Salmond’s new U-turn on Israel

Mick Napier
2 November 2012

Scottish First Minister Alex Salmond met with Israeli Ambassador Daniel Taub in Edinburgh shortly before Taub faced protests from students angry at his visit to Edinburgh University. Expressing his concerns about the state of public opinion, Taub complained to Salmond about “the elements of extreme hostility to Israel in parts of Scottish society.” Luckily, Israeli methods for dealing with hostile Palestinian public opinion – torture and mass imprisonment – are not options here.

Scottish First Minister Alex Salmond and Taub October 2012Despite the difficulties with public opinion, Israel's honorary consul to Scotland, Stanley Lovatt, said the two had a "very convivial meeting".

Not far from this conviviality, students were acting very much in line with general public opinion in Scotland and around the world, and certainly in the spirit of Alex Salmond’s repeatedly stated opposition to Israeli crimes and human rights violations.

Speaking in Glasgow on BBC’s Question Time on March 25th 2010 Scotland’s First Minister came close to using the language of boycott and sanctions against the apartheid state when he called for a review of the UK’s trading relationships with Israel. This followed the use of forged British passports by an Israeli death squad in the assassination of a Palestinian resistance leader in a Dubai hotel room. Salmond told the audience, “You can’t have normal relationships if you believe another country has been involved in what Israel has been involved in”.

Foreign Secretary David Miliband had announced the previous week that a Mossad agent was to be expelled from the UK over the Israeli intelligence agency’s “intolerable” misuse of British passports in the murder of Mahmoud al-Mabhouh in Dubai in January. Salmond insisted the response “should be more than expelling a diplomat”, which he derided as a “diplomatic dance”, and added, “This has implications for example in trading relationships”.

This principled position seems about to ditched on the heels of the SNP government’s abandonment of opposition to NATO membership last week.

Israeli Ambassador Taub seems to think so. He told the Jewish Chronicle “We also explored the possibility of co-operation between Israel and Scotland, particularly in the fields of business, technology, health and renewable energy.”

This is a significant U-turn, given Alex Salmond’s condemnation of Israel over the years. In 2002 he attacked Foreign Secretary Jack Straw for exporting display units for F-16 fighters "used in attacks on Palestinians in the illegally occupied territories". Two years later he called Tony Blair "George Bush's toady" for backing a policy switch on "illegal" Israeli settlements, and condemned "massacres in Gaza", using the appropriate terminology, during an Israeli invasion that year.

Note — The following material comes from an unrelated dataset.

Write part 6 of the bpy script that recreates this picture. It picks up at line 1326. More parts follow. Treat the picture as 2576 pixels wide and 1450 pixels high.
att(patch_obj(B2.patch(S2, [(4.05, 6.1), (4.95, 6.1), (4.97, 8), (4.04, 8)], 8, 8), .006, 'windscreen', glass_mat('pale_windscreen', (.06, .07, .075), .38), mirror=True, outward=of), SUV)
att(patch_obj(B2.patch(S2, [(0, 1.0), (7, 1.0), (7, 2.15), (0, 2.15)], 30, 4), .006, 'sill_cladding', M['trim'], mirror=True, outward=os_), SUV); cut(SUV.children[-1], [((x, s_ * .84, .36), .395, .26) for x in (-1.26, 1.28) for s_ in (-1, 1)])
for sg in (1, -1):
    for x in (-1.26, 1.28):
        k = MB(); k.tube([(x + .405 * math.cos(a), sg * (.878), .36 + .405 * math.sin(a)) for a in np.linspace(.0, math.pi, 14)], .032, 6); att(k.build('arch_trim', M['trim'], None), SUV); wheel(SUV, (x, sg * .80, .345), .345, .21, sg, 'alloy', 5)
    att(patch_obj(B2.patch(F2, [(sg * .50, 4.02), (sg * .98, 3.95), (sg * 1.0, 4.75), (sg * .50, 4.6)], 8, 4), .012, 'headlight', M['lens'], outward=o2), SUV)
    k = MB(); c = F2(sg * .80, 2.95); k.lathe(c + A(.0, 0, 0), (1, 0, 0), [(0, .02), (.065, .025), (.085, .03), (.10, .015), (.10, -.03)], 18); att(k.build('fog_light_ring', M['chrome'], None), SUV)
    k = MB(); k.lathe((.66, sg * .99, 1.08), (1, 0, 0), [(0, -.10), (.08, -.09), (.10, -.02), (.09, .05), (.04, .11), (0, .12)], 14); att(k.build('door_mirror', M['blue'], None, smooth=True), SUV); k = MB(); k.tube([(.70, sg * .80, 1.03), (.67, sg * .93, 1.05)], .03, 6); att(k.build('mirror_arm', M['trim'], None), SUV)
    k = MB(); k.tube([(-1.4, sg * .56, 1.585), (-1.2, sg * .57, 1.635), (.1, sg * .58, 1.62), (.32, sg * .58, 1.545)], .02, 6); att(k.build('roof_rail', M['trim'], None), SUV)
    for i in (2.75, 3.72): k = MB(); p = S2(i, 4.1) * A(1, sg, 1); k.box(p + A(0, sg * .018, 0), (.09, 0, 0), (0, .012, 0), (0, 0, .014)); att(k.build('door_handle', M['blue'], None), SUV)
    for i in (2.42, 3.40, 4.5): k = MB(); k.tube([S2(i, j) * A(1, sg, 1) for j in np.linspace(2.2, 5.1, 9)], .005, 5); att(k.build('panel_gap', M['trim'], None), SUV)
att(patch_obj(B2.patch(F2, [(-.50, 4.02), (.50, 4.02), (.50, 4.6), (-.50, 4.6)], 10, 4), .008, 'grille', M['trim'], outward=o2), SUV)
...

Mr Salmond has strongly attacked UK "inaction on Palestine", declaring himself "appalled by the British approach that runs contrary to our Scottish view of the world".

In making such attacks, Salmond has enjoyed SNP and wider public support. One SNP MEP Alyn Smith noted Israeli Deputy Prime Minister Avigdor Lieberman’s lack of "any regard for human rights", and called on the EU "to bring the Israeli government to account” using “economic weapons”.

There seems to be more than a general declaration involved. STV report that “A follow-up meeting has been arranged between the Israeli embassy and enterprise minister Fergus Ewing.”

Many who were angry at the NATO decision will have to swallow another bitter pill; Alex Salmond’s about-turn from talk of trade sanctions against a criminal regime to an instruction to his Minister to grow the trade links he denounced a few years ago. John Finnie who resigned over the issue, showed a high degree of prescience when he warned delegates during that debate: "Vote to join Nato and there will be pressure on Alex Salmond and his deputy not to support the Palestinians and similar causes around the globe."

Humanitarian aid to the Palestinian victims of Israeli massacres will not compensate for the Scottish Government's aid to an Israeli settler company involved in gross vilations of human rights (see below), or signing trade deals with the apartheid state in violation of the Palestinian appeal for boycott. From opposition to Israeli crimes, the Scottish Government will now work to expand the economic base of the ethnic cleansing regime throttling the life out of the Palestinian people.  When goverments support the crime, people have to take direct action to support the victims.

Israel has not become less criminal; Alex Salmond is taking the same path trodden by the Tony Blair he publicly despised and once tried to impeach.

“The creatures outside looked from pig to man, and from man to pig, and from pig to man again; but already it was impossible to say which was which.”